First Posted: 1/11/2015
DALLAS — Ohio State is an underdog, somewhere in the range of five to six points, in the College Football Playoff national championship game tonight.
This is interesting to discuss and debate. It might be a motivational tool for OSU’s coaches. It might even turn out to be right.
But what does it really mean?
If history is any indicator, it means you might as well flip a coin. Half of the time you will be right. Half of the time you will be wrong.
The Bowl Championship Series was the way college football determined a national champion from the 1998 season through the 2013 season.
In those 16 years, the team established as the favorite by the odds makers won eight times and the underdog won eight times.
Ohio State won as a 7-point underdog when it beat Miami 31-24 in double overtime to win the 2002 national title.
Oregon lost as a 1-point favorite when it was beaten 22-19 on a last-second field goal by Auburn in the final game of the 2010 season.
On its way to this game, Ohio State has beaten Wisconsin and then Alabama as an underdog.
So OSU’s players say they are not surprised to play that role again tonight against Oregon.
“I’m sure somehow we’re not going to be good enough and we’re going to be underdogs but that’s how it goes,” OSU defensive lineman Michael Bennett said after the Buckeyes’ 42-35 win over Alabama in a playoff semifinal at the Sugar Bowl.
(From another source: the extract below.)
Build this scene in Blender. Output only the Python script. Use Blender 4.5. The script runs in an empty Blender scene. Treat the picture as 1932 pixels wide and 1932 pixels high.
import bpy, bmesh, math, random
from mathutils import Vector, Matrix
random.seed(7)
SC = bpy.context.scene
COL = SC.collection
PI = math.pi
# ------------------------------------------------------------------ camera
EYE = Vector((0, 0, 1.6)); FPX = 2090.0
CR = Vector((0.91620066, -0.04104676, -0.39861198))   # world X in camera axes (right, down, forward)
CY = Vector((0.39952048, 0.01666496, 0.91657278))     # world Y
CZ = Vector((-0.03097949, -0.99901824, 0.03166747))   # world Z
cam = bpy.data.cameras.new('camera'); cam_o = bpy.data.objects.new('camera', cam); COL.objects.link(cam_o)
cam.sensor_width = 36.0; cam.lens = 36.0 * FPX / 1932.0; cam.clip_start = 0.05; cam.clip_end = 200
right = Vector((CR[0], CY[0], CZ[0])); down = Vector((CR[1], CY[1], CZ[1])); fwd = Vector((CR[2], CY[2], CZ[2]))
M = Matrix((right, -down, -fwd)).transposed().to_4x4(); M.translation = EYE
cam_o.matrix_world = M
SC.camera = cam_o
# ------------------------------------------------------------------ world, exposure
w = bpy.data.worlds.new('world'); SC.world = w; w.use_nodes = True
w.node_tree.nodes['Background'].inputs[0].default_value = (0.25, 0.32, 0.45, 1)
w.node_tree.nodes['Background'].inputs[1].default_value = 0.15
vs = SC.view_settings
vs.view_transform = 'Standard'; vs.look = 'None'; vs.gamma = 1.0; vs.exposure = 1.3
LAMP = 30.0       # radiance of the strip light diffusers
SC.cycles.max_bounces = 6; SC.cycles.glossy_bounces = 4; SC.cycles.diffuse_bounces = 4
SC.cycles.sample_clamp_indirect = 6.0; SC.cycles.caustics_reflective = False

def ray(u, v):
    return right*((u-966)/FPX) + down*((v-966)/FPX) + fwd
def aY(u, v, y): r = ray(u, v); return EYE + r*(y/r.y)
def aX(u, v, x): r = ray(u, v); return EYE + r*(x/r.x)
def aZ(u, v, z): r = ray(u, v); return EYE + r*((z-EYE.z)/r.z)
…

“We’re just going to go out there and play the game and see what happens,” Bennett said.
So, what is going to happen? Or, at least, what will Ohio State have to do to win this game and its first national championship since the 2002 season?
A possible path to victory start with something simple that has worked extremely well in wins over Wisconsin and Alabama. That would be to hand the ball to Ezekiel Elliott often and block hard for him.
OSU did that when Elliott ran for 230 yards against Alabama in a 42-35 win in the Sugar Bowl and did it before that in a 59-0 win over Wisconsin in the Big Ten championship game.
Both those teams had higher rated defenses against the run than Oregon, which was seventh against the run in its own league, the Pac-12. The Ducks gave up 156.1 yards a game on the ground and that number might have been higher if so many opponents hadn’t been trying to come from behind by throwing the ball.
There also could be some vulnerability in Oregon’s defensive backfield with its best cornerback, Ifo Ekpre-Olomu, out with a knee injury.
Defensively, one of the keys is keeping Oregon quarterback Marcus Mariota in the pocket and not allowing him to be a dual threat.
As a passer, Mariota (4,121 yards, 40 TDs, 3 interceptions) is extremely efficient. He has 103 touchdown passes and 13 interceptions in his career. Limiting his running game (731 yards, 15 touchdowns) might be the best way to rein him in.
The biggest key might be for Ohio State’s defensive line to win the battle against Oregon’s offensive line.
The Ducks, much like Ohio State, are a team whose spread offense starts with a power running game. They have had a 1,000-yard rusher for eight years in a row.
If the running game doesn’t go, the relentless pace Oregon’s offense is known for could slow down.
The conventional wisdom says Oregon’s speed and relentless pace of running a play every 16 seconds could wear Ohio State down like it has done to so many other teams.
But the conventional wisdom might be wrong.
Ohio State has speed, too, and has turned into a relentless team in its own right. Ohio State has found strength where it didn’t expect it and developed it in other areas where it didn’t see it earlier in the season.
The prediction: Ohio State 49, Oregon 42.